The practice of compassion meditation may be a powerful antidote to a drifting mind, new Stanford research shows.
Compassion meditation focuses on benevolent thoughts toward oneself and others, as the researchers noted. It is different in this aspect than most forms of meditation in the sense that participants are “guided” toward compassionate thoughts.
The research article, “A Wandering Mind is a Less Caring Mind,” was recently published in the Journal of Positive Psychology.
“This is the first report that demonstrates that formal compassion training decreases the tendency for the mind to wander, while increasing caring behavior not only towards others but towards oneself,” said James Doty, a co-author on the study, Stanford neurosurgeon and the founder and director of Stanford’s Center for Compassion and Altruism Research and Education.
“Mind-wandering” is the experience of having your thoughts not remain on a single topic for long. Prior research suggests that people spend as much as 50 percent of their waking hours in mind-wandering, often without realizing it.
Doty said that mindfulness is extremely useful in today’s world with its myriad of distractions, as humans are often overwhelmed and can find it difficult to attend to necessary tasks.
“By closing one’s eyes and engaging in attention training through a mindfulness practice, not only does it diminish the negative physiologic effects of distraction, which can result in anxiety and fear, but it can increase one’s ability to attend to important tasks and not have an emotional response to the often negative dialogue which is frequent in many individuals,” he said.
Enhancing mindfulness
One way to thwart mind-wandering is through practices that enhance “mindfulness,” or the state of paying attention in a non-judgmental way to the present moment, the researchers said.
Distinct from other forms of meditation, compassion meditation training involves the recognition of, and wish to relieve, suffering in others and oneself.

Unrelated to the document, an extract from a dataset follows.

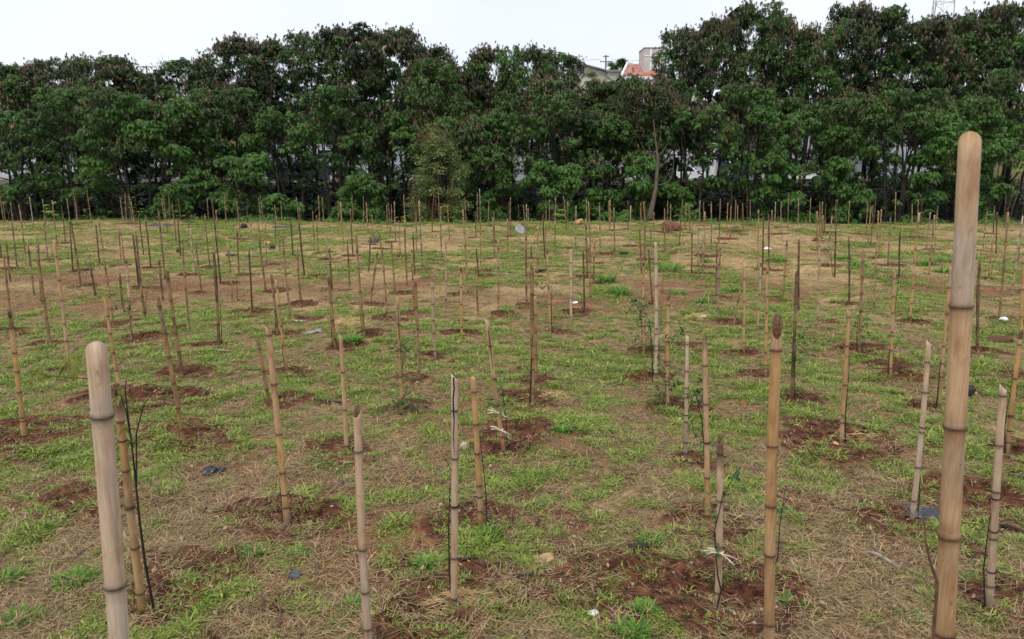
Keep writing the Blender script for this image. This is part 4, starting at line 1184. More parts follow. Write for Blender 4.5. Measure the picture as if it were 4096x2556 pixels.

As such, there is an emphasis on the focus of one’s attention on a particular person, object, or situation, rather than engaging in meditation where there is no specific object of meditation.
“This difference in technique may in turn lead to changes in mind-wandering that are different from what is observed with mindfulness training,” the researchers wrote.
As the researchers noted, compassion is defined by an awareness of suffering, sympathetic concern and a wish to see the relief of that suffering, and a responsiveness or readiness to help relieve that suffering.
The study examined 51 adults during a compassion meditation program, measuring their various states of mind-wandering (neutral, pleasant, and unpleasant topics) and caring behaviors for themselves and others. Participants took a secular compassion meditation training program developed at Stanford University that consists of nine two-hour classes with a certified instructor.
They were encouraged to meditate at least 15 minutes daily and, if possible, 30 minutes. At various intervals, participants were asked questions such as “Are you thinking about something other than what you’re currently doing?” and ‘Have you done anything kind or caring today for” yourself and then again for another?
The researchers also gave the participants examples of “kind or caring behaviors” – such as visiting with people at a retirement home, helping a child with homework or in learning something new, and telling a friend, family member or co-worker what they appreciate about that person, for example.
The results indicated that compassion meditation decreased mind-wandering to neutral topics and increased caring behaviors toward oneself.
Moreover, the more that the participants engaged in their compassion meditation practice, the greater their reductions in mind-wandering to unpleasant topics and increases in mind-wandering to pleasant topics, both of which were related to increases in caring behaviors for oneself and others, according to the study.
Mind drift not always problematic
The researchers say the study is the first to provide initial support that formal compassion training can reduce mind-wandering and elicit caring behaviors for oneself and others.
Doty noted that mind-wandering by itself may not necessarily be bad. Unlike mind-wandering that drifted to negative or neutral topics, the researchers did not find a decrease in caring behaviors for self or other when the mind wandered to positive topics.
People allow their minds to wander, by choice or accident, because it sometimes produces concrete rewards – such as an intellectual insight or even physical survival.
For example, rereading a line of text three times because our attention has drifted away matters very little if that attention shift has yielded a key insight or a pleasant topic. This contrasts with mind-wandering that unleashes a flood of anxiety and fear, for example.
Doty noted that one of the evolutionary traits in the human species is the ability to monitor potential threats and immediately focus one’s attention on that threat.
“If there are too many such threats or, in the case of living in modern society with so many events that one feels they must attend, our internal system to analyze such threats can cause us to feel overwhelmed, anxious and exhausted,” he said.
Doty added that mind-wandering can be reflective of this reality as one’s attention keeps getting diverted.
Co-authors on the study include Stanford psychologist Kelly McGonigal; psychologists Inho Lee and James Gross from Stanford; Thupten Jinpa, the English translator to the Dalai Lama; Hooria Jazaieri,a UC Berkeley psychologist; and Philippe Goldin, a UC Davis psychologist.